Sami Nader, Middle Eastern affairs analyst and director of the Levant Institute for Strategic Affairs, said the new talks created a new momentum that somehow slowed the escalation. but “kept the specter of war.”

Nader said that besides the security issues, Israel has added “an economic clause” to the discussions, apparently aiming to review the U.S.-mediated maritime border deal that, in 2022, ended a yearslong dispute between the two countries over ownership of natural gas fields.

“It could also be related to the establishment of an economic zone, with all its associated infrastructure projects,” he told UPI, referring to U.S. President Donald Trump‘s proposal to create an industrial and investment buffer zone along the southern border, free of Hezbollah.

Such economic cooperation or normalization would only be possible if a peace deal is achieved in line with the 2002 Arab Peace Initiative, according to Lebanon’s Prime Minister Nawaf Salam.

Until the moment for such a peace agreement comes, the parties to the conflict are trying to buy time.
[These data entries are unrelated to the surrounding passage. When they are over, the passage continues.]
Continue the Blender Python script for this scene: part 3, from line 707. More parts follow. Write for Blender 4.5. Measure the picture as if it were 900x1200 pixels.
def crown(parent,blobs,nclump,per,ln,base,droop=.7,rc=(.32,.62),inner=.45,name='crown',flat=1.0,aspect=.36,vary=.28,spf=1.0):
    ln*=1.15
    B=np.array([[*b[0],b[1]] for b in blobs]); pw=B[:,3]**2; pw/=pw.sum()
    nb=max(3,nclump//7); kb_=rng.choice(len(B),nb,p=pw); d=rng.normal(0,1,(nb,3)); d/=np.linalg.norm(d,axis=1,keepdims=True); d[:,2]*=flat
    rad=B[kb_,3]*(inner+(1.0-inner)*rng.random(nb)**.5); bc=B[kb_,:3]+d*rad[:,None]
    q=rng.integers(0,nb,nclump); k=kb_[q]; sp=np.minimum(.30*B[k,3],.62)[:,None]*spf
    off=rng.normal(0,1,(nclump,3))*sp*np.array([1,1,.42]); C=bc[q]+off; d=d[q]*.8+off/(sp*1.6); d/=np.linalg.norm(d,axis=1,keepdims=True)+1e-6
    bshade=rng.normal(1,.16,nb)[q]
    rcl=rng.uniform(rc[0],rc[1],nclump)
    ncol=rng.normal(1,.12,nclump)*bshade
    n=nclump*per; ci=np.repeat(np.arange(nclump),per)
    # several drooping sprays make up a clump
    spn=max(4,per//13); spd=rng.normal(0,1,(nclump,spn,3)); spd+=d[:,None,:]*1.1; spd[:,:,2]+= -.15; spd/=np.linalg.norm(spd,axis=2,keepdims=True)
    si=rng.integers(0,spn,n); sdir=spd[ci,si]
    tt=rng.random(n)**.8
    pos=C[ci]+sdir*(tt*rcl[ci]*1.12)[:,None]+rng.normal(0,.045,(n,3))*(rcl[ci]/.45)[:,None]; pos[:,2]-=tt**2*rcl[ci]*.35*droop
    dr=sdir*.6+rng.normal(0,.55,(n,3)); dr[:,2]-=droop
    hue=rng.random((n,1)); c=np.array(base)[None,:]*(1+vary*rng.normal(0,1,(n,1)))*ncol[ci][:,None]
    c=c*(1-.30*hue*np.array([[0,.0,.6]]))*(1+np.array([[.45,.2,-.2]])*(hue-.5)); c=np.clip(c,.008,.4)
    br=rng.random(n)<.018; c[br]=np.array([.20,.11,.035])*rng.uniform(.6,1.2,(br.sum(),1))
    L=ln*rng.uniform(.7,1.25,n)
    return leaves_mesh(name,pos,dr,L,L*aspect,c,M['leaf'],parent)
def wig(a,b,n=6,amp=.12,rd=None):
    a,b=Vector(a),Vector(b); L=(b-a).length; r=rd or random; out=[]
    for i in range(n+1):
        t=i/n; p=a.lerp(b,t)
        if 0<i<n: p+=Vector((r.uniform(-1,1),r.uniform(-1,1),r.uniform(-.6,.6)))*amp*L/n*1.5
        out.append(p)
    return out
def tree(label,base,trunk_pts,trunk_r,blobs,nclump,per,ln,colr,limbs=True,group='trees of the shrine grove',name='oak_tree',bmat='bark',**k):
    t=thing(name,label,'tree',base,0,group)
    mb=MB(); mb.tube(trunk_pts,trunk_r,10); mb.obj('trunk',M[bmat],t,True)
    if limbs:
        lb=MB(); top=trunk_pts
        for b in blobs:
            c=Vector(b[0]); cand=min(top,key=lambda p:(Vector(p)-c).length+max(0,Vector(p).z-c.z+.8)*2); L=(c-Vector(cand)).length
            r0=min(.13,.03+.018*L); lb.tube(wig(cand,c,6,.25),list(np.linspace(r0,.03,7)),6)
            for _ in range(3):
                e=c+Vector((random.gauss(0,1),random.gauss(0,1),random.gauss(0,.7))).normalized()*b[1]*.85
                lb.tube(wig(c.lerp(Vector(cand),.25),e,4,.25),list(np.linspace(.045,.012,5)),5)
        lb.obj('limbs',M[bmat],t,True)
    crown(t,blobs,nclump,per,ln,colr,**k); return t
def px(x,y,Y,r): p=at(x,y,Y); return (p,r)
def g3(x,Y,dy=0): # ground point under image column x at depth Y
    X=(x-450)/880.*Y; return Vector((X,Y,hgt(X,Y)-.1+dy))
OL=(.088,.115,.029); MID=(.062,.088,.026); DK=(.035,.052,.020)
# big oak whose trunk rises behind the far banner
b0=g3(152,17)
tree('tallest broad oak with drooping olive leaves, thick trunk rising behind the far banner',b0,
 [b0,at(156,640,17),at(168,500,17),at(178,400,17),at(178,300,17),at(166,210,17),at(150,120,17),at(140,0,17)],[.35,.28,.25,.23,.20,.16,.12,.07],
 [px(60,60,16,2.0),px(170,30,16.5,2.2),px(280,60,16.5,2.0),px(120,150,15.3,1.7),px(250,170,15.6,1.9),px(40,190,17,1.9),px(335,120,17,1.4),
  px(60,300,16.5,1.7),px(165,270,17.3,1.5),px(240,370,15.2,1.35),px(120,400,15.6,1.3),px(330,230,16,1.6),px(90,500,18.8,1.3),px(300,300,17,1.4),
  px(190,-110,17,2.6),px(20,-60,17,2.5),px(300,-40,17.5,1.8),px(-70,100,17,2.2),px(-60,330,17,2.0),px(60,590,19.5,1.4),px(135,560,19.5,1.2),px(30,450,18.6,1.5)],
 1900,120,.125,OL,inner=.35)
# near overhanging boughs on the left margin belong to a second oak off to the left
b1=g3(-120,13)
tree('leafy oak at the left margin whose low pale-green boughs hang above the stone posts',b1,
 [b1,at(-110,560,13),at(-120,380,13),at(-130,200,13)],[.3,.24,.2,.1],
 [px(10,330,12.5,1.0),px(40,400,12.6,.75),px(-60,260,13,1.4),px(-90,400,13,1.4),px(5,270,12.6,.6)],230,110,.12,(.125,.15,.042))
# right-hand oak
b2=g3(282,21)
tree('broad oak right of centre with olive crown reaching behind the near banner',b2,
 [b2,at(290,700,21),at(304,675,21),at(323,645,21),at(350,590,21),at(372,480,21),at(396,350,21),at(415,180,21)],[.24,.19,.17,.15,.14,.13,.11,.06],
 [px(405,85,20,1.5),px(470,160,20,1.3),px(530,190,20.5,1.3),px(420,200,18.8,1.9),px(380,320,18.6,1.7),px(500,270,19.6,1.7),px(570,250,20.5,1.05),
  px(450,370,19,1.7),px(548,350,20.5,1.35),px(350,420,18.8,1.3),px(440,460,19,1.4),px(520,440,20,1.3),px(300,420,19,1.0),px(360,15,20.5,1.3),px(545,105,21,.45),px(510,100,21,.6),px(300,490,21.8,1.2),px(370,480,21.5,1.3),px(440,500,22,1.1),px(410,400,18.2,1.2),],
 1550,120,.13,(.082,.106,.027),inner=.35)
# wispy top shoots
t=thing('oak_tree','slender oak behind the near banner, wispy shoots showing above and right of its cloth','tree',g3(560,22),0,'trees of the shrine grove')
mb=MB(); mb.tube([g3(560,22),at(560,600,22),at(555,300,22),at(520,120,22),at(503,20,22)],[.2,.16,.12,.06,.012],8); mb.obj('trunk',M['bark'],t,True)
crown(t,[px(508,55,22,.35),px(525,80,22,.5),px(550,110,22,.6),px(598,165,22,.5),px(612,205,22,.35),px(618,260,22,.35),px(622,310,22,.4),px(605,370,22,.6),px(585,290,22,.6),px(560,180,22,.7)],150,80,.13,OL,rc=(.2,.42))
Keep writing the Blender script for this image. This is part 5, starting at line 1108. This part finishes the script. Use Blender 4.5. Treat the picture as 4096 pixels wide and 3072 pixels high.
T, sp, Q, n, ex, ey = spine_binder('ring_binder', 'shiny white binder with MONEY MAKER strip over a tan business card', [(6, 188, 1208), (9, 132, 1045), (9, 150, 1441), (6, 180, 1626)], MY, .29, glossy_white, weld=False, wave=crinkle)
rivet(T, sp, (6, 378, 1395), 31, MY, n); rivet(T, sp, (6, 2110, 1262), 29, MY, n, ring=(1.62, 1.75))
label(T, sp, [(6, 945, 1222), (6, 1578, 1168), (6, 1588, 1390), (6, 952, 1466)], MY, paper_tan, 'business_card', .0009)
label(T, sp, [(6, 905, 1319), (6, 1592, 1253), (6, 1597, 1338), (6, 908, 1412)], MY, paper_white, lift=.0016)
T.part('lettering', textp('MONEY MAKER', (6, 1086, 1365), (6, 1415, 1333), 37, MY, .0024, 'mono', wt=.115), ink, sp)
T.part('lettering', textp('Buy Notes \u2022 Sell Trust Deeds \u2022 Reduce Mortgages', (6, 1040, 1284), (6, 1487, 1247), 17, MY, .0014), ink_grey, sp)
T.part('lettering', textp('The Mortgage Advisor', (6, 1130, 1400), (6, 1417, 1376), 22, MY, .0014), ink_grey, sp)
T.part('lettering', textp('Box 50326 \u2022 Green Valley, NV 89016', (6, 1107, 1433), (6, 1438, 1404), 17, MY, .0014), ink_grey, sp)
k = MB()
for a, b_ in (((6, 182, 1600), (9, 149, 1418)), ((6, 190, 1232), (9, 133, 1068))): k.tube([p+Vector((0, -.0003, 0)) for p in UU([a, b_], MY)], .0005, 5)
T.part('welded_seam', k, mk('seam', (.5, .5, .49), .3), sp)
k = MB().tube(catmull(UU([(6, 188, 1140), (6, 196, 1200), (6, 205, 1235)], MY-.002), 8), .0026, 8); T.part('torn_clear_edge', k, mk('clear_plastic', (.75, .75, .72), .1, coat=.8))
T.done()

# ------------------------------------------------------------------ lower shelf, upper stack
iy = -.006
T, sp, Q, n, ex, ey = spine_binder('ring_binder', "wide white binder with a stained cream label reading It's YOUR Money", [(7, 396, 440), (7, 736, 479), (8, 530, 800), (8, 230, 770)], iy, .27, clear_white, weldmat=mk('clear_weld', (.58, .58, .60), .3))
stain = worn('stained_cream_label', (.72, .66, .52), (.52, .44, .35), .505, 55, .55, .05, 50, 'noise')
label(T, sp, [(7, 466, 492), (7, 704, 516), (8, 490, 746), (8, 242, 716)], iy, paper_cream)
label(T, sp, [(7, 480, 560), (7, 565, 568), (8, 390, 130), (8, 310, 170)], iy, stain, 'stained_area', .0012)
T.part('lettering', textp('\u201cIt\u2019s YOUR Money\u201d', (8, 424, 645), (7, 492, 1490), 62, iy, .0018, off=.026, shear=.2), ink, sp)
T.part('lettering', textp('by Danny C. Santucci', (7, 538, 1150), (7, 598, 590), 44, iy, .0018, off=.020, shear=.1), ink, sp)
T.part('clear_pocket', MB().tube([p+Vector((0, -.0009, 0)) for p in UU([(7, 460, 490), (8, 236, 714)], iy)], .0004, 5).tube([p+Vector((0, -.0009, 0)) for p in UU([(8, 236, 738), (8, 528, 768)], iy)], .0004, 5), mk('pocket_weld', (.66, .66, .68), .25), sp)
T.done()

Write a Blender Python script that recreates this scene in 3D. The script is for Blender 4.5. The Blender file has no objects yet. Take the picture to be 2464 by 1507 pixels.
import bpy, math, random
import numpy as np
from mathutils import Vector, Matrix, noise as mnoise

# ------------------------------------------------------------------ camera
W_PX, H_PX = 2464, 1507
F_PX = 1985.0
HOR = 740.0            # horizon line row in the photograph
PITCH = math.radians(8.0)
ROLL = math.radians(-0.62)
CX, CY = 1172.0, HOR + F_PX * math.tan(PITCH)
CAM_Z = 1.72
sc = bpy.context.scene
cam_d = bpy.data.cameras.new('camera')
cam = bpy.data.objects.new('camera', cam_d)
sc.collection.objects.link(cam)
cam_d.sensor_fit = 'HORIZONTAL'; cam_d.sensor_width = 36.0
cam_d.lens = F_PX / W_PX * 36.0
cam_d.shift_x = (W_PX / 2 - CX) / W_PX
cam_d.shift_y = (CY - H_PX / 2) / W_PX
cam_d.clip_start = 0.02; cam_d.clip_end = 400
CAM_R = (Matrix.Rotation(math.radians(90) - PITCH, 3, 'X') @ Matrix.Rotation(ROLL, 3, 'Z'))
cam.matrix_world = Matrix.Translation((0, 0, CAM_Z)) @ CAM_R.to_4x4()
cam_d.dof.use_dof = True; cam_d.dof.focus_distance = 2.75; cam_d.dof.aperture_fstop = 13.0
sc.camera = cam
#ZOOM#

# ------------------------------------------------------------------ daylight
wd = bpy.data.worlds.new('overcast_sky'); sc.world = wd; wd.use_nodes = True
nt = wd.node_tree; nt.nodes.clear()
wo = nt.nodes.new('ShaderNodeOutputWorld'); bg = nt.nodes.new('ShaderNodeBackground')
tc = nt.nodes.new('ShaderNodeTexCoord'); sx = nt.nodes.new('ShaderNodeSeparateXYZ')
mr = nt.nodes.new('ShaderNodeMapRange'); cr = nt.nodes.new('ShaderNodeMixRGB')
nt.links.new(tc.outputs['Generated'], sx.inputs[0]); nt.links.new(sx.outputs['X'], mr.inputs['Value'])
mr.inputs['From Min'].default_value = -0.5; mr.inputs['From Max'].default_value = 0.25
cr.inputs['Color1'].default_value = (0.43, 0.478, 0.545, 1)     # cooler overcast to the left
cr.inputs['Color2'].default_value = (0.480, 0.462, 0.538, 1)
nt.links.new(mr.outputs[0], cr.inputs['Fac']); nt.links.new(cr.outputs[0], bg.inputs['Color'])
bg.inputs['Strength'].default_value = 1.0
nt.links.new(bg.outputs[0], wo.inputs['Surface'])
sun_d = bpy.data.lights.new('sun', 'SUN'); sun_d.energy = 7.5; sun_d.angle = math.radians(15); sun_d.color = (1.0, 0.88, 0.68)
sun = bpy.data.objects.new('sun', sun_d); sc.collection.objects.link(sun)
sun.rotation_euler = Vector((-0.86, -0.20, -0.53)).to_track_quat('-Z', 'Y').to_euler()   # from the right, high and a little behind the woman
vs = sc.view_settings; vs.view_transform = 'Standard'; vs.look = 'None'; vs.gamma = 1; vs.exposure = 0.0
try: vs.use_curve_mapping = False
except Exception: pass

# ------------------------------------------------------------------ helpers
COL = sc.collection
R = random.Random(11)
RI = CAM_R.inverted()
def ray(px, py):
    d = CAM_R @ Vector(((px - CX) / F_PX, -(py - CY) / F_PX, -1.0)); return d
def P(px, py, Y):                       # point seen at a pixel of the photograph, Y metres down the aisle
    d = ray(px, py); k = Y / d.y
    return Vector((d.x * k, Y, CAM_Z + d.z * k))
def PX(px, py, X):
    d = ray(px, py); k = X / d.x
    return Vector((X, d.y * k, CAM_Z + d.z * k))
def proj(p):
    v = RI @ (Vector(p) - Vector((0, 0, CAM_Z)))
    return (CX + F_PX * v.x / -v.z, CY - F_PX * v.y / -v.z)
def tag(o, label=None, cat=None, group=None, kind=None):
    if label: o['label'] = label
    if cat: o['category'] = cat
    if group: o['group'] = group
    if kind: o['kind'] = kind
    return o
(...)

“They [Americans] are trying to manage the crisis, not solve it, until things are clear with the Israelis,” said Riad Tabbarah, Lebanon’s former ambassador in Washington. “The conflict between the U.S. and Israel is much deeper than we can see.”

Tabbarah argued that Israel’s most right-wing government believes that now is the time to pursue “Greater Israel,” while Trump is seeking a Nobel Prize for achieving peace in the Middle East, which would mean recognition for Israel and normalization.

“It is a lifetime opportunity for Israel, with the Arabs defeated and Iran’s influence in retreat,” he told UPI. “So, the Americans need time to come out with a solution.”

Until then, the status is likely to remain: Israel acting freely and trying to impose a de facto situation, while Hezbollah has no choice, being unable to confront Israel’s air supremacy and firepower, according to Tabbarah.